═══ Extracted material ═══
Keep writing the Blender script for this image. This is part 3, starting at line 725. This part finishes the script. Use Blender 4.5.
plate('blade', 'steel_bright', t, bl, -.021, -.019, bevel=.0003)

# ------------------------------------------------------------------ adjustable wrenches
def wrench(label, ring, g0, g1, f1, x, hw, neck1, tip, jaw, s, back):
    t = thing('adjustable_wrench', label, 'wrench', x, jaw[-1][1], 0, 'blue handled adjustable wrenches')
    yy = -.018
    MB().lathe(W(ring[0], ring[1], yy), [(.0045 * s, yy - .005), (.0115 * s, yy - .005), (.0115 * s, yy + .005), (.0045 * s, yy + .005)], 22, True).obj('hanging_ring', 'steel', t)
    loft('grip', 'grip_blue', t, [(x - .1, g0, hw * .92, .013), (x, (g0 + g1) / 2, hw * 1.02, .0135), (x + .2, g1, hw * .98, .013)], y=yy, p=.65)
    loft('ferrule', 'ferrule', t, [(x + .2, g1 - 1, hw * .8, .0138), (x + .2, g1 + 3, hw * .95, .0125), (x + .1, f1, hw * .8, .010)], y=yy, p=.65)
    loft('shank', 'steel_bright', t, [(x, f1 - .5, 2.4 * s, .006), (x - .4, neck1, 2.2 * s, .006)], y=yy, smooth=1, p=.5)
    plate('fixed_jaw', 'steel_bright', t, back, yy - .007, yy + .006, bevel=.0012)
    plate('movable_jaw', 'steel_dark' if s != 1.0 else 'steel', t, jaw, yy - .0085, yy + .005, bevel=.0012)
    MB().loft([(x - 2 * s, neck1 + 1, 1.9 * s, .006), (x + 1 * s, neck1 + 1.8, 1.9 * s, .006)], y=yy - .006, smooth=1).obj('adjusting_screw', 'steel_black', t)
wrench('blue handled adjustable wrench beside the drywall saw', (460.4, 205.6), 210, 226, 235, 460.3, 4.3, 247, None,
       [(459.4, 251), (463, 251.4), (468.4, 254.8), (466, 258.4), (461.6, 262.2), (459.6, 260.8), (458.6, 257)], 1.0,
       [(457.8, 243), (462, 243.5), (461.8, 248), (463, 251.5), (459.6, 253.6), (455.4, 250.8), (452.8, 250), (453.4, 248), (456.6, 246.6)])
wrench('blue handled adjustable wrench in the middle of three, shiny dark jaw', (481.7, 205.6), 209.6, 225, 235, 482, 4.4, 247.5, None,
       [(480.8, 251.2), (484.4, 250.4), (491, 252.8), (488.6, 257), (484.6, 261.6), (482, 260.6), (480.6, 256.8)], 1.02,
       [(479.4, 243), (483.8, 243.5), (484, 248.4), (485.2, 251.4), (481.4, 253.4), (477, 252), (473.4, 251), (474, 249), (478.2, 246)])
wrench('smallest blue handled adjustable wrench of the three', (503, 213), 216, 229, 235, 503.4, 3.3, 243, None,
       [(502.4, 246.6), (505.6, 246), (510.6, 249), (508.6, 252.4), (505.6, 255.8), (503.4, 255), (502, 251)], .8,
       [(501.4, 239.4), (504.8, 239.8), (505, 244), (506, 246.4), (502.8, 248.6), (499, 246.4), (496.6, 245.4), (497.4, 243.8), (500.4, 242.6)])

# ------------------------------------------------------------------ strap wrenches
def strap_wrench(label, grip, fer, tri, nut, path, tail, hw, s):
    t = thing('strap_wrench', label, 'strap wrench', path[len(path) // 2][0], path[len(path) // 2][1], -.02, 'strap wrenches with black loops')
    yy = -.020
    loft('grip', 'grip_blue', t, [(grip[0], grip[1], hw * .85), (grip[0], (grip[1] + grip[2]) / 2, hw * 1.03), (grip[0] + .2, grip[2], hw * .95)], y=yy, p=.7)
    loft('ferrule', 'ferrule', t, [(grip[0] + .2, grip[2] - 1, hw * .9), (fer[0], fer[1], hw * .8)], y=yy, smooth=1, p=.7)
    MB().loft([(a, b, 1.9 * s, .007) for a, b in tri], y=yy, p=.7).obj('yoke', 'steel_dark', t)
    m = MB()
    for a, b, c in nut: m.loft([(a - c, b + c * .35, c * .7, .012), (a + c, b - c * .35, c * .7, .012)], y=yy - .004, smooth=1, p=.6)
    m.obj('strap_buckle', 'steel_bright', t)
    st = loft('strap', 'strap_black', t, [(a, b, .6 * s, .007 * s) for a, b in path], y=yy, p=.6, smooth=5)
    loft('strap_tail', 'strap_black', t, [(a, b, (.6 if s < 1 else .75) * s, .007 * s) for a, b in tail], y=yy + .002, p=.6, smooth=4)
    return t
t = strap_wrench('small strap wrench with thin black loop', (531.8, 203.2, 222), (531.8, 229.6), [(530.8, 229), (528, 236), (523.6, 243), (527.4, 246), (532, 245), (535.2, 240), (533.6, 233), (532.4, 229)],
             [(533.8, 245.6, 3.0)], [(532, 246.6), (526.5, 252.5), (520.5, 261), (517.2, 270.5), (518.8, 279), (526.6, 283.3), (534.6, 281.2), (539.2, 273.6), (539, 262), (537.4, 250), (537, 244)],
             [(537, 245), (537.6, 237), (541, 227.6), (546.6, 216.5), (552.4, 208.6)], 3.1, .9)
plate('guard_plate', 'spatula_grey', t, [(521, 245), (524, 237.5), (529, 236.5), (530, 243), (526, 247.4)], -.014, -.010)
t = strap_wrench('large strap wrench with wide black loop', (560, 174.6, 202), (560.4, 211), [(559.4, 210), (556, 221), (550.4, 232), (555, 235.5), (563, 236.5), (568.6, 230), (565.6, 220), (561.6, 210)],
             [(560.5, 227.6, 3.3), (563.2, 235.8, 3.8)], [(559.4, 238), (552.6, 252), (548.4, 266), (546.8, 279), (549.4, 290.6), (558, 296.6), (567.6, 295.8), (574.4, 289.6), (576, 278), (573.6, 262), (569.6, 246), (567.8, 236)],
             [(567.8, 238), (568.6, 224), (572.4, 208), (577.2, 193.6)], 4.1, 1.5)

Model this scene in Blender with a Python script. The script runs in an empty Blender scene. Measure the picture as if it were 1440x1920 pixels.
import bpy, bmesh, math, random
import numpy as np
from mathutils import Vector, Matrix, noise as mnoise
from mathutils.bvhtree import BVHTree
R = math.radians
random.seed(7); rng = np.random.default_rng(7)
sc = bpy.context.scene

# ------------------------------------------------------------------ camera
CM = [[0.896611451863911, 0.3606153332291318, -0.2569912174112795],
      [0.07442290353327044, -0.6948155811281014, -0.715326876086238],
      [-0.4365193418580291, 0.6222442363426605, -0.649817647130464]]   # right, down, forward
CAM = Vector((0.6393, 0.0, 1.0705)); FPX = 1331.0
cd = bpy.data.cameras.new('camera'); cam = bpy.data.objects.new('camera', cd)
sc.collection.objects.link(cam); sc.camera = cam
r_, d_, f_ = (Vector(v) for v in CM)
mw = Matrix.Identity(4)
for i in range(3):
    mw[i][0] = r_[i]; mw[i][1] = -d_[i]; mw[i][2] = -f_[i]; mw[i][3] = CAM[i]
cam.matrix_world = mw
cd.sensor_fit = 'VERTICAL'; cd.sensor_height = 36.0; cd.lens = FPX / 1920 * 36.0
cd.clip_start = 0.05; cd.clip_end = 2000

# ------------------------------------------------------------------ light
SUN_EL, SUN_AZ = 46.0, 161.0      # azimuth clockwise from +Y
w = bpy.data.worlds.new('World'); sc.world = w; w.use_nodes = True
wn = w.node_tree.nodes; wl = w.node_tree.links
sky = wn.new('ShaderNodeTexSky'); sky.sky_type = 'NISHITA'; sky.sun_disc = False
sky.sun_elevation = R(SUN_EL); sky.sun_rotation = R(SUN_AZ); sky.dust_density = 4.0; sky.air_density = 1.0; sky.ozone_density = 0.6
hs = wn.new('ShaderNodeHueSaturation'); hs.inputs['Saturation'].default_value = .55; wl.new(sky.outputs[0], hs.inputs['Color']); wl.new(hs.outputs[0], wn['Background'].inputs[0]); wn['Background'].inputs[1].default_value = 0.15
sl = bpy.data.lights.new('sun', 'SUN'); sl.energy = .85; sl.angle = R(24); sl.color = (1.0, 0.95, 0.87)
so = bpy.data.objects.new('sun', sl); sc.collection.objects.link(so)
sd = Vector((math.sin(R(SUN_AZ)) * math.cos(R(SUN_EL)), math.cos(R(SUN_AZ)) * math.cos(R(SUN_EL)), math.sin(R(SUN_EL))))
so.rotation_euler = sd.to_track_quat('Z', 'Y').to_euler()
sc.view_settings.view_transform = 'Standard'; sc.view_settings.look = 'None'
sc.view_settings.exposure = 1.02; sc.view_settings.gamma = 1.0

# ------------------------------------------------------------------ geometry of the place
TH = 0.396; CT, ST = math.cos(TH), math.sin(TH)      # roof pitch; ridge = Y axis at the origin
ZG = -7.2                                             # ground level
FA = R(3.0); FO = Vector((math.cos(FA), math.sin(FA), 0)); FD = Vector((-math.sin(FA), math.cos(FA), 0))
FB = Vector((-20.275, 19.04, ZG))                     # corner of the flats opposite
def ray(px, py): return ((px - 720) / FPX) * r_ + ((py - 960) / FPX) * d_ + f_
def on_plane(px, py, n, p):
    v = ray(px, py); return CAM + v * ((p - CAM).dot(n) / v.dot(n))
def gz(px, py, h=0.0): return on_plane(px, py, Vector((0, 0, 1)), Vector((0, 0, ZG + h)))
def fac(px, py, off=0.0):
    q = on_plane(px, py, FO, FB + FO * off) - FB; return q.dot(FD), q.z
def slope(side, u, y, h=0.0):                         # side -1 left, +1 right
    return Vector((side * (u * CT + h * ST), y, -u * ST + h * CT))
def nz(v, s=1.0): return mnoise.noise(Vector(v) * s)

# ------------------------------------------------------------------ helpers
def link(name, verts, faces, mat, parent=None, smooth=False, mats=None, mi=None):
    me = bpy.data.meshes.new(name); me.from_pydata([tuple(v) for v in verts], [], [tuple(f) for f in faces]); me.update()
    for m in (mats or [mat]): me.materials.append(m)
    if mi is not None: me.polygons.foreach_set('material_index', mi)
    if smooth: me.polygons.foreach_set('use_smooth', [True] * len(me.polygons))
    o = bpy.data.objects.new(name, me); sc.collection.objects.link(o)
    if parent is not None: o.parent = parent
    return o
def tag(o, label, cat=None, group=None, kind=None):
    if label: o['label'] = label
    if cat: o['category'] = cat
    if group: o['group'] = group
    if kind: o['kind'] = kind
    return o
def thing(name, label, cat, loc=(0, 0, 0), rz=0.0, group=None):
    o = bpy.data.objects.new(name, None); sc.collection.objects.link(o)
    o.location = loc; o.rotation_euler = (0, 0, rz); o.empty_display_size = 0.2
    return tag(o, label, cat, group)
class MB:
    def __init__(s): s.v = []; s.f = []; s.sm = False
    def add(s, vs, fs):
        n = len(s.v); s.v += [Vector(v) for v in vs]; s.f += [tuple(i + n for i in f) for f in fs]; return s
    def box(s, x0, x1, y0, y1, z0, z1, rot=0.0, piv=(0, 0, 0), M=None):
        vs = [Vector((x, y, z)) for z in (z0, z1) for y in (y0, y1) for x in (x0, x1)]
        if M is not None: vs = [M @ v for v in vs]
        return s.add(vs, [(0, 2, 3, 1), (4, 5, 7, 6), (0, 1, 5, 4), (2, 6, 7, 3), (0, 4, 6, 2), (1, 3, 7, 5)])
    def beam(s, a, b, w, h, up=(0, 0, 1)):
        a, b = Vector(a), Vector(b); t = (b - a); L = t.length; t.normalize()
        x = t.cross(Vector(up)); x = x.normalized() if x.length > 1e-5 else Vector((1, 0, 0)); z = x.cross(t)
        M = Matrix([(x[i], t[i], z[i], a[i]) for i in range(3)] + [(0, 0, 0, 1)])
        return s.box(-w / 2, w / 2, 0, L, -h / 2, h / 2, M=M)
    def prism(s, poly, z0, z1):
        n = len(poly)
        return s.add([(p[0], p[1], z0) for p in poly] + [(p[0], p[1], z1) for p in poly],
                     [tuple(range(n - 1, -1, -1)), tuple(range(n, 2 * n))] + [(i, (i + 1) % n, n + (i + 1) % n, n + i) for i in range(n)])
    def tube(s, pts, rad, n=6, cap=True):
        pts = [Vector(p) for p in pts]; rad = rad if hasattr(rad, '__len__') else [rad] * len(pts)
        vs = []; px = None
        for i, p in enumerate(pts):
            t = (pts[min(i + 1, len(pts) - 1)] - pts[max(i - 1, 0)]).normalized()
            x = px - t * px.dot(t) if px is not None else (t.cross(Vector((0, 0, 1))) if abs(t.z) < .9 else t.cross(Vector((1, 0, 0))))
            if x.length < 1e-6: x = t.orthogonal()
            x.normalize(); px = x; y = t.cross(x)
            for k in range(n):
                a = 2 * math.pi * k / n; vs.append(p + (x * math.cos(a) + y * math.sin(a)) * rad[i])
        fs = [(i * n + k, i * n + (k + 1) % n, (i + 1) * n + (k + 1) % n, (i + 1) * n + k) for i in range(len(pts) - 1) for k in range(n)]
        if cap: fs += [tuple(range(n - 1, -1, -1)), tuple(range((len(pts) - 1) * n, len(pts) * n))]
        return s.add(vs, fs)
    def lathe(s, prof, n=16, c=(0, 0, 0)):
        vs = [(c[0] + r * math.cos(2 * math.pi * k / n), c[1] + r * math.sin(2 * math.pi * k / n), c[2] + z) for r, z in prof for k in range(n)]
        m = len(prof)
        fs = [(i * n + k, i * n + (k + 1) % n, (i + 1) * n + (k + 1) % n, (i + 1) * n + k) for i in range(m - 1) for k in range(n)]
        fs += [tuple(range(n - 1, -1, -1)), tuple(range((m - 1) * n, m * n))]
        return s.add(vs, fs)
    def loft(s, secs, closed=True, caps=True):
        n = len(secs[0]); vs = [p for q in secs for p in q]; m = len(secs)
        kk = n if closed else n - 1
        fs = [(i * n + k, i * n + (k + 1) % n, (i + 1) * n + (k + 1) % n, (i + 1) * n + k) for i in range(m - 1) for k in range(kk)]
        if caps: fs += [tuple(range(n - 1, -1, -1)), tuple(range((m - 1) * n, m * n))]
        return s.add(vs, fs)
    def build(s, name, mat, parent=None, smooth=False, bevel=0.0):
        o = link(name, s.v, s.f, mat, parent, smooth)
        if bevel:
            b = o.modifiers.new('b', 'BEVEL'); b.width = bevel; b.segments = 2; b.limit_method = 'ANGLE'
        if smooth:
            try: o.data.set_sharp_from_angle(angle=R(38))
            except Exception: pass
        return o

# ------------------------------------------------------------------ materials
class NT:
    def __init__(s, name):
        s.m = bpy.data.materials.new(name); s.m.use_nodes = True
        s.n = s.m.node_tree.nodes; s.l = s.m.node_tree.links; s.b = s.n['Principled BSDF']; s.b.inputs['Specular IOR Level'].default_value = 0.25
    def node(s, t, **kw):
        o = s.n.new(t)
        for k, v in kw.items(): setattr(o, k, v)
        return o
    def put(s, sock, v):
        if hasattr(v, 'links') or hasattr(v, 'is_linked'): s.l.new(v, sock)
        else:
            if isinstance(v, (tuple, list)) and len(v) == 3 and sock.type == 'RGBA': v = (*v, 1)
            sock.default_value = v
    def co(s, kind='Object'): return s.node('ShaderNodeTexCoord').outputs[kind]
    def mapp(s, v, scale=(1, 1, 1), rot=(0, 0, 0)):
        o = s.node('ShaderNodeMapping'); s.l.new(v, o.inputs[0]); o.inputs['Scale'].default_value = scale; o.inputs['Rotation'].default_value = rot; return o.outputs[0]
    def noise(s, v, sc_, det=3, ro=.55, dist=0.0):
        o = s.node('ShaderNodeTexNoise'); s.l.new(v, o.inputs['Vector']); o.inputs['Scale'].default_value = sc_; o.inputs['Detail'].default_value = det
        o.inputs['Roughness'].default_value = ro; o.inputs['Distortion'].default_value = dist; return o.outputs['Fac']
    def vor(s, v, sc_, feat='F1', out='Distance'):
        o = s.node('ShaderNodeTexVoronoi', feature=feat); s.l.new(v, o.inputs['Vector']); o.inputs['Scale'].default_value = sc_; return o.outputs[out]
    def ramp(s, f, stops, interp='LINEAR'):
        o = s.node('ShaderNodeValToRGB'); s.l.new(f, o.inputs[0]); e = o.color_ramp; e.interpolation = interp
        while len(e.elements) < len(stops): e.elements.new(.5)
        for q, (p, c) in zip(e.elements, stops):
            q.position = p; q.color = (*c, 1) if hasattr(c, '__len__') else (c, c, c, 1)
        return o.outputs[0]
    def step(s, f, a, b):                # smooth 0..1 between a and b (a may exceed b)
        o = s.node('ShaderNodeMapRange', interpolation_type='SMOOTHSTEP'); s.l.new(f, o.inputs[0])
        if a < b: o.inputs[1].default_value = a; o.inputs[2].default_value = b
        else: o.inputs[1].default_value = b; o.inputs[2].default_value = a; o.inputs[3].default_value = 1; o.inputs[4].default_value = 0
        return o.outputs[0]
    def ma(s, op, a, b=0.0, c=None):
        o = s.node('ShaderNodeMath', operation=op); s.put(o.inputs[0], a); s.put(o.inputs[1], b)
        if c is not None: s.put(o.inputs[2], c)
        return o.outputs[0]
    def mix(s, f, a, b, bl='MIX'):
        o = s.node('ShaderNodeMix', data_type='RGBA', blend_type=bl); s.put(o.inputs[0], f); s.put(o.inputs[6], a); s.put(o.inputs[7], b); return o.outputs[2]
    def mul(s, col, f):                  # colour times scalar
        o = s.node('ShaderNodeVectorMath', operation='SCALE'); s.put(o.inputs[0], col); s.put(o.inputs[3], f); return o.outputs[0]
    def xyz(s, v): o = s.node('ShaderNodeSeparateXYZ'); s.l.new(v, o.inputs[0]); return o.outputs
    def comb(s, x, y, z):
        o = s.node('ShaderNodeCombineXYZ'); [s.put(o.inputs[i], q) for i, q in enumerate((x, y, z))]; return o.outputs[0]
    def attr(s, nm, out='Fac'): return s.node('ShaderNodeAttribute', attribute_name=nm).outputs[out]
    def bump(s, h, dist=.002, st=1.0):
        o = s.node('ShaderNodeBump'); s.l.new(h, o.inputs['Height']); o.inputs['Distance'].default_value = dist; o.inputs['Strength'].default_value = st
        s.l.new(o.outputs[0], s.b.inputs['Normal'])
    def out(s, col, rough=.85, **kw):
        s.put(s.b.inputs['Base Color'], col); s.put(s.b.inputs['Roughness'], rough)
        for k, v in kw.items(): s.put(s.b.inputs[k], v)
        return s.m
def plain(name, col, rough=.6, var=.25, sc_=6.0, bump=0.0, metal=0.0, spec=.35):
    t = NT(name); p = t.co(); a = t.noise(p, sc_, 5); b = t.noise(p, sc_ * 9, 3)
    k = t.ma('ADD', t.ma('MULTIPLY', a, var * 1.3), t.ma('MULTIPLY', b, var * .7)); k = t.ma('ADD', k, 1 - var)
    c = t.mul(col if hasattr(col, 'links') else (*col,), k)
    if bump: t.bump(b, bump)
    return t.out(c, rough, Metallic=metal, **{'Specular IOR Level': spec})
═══
Give again, word for word, the lines of the listing, starting at its first line and ending with the line containing "plate('blade', 'steel_bright', t, bl, -.021, -.019, bevel=.0003)".

Keep writing the Blender script for this image. This is part 3, starting at line 725. This part finishes the script. Use Blender 4.5.
plate('blade', 'steel_bright', t, bl, -.021, -.019, bevel=.0003)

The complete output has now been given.